Why a decoupled backend?

This question has been discussed since "decoupled" and "app" became buzzwords in their own right within the industry (depending on who you ask this happened 7–2 years ago). Before this announcement by Dries it was always clear that Drupal should be decoupled and should have a backend written in a modern frontend library but there was never a final conclusion regarding the exact framework.

Implementing a fully decoupled backend for Drupal makes sense: Not being tied to the classic browser request-response feel will make the editing experience much nicer. Wordpress.com has been doing this for some time with their decoupled admin app calypso.

Also I personally hope that implementing a fully decoupled backend as a community effort will enable developers to implement decoupled frontends much easier in future since the problems that undoubtedly still exist will have to be fixed to have working decoupled backend. (And these fixes will also apply to the soon-to-be-decoupled frontend)

Drupal logo with lots of arrows
Decision-making involving a lot of shareholders is always difficult.

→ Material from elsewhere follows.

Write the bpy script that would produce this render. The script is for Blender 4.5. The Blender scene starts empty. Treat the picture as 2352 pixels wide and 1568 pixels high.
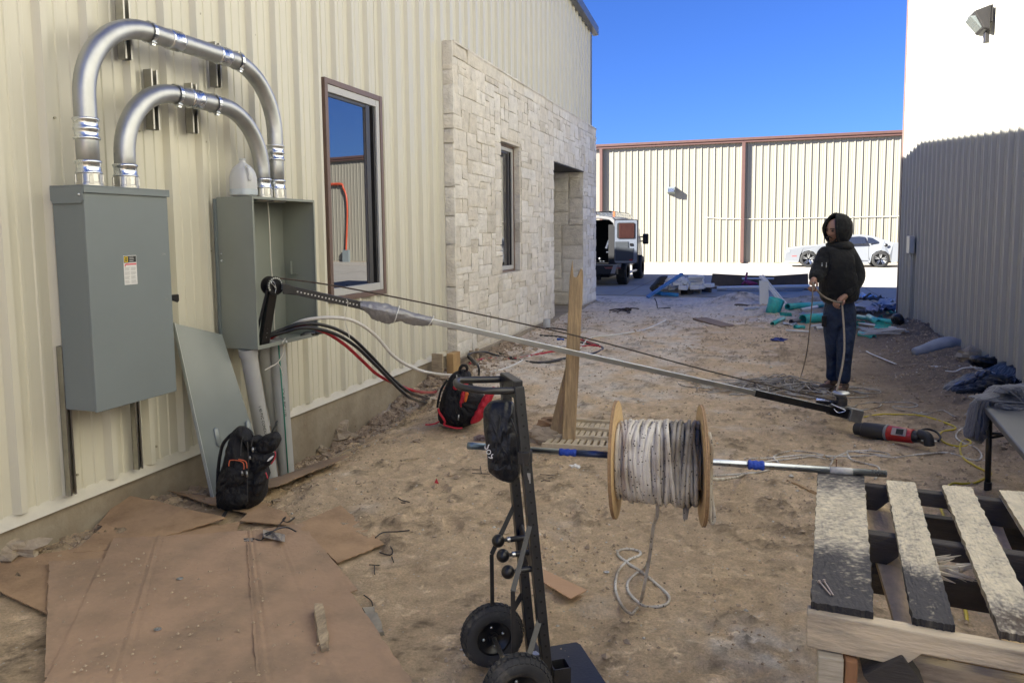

Why did this take so long?

Reaching a decision regarding which frontend technology to use is always difficult:

  • Frontend is young, Just like the web itself. So there is a pronounced lack of old-hands to guide the decision making progress.
  • Frontend technology is fast moving (and short lived): Great stuff is happening at an almost alarming rate. This makes it difficult to commit to one specific way of doing things since that always means missing out on future developments in some way.
  • Shareholders of frontend are numerous: Frontend is what people *see*, everybody can see a website so the amount of shareholders and people who want to be a part of any decision is much greater than with backend-related decisions of the same magnitude.

… In this case all these problems were greatly amplified by the magnitude of the question. In addition: Drupal is a software written in PHP and running on the server, frontend is merely the "front" for this core. It makes sense that most members of the community are very experienced with PHP and the Drupal stack and conversely not so much with Drupal-unrelated frontend-y tech.

Another weird Drupal logo illustration
I'm sorry I did this to you, Drupal logo.

The proposal

The following approaches were the main contenders, according to Dries:

  • Angular
  • Ember
  • React

I don't want to do a framework/library comparison at this point because it has been done before. A thousand times. Or more.

According to Dries the main factors to propose an official integration effort React were:

  • Unopinionated view libraries have become more popular than fully-fledged frameworks
  • Facebook, the company behind React has dropped its controversial BSD+Patents licensing, which was the main problem with this option
  • React is the most popular frontend technology right now.

At 1xINTERNET we are currently implementing several complex decoupled apps built on Drupal. (For various reasons we have also chosen React as our main view library at this point.)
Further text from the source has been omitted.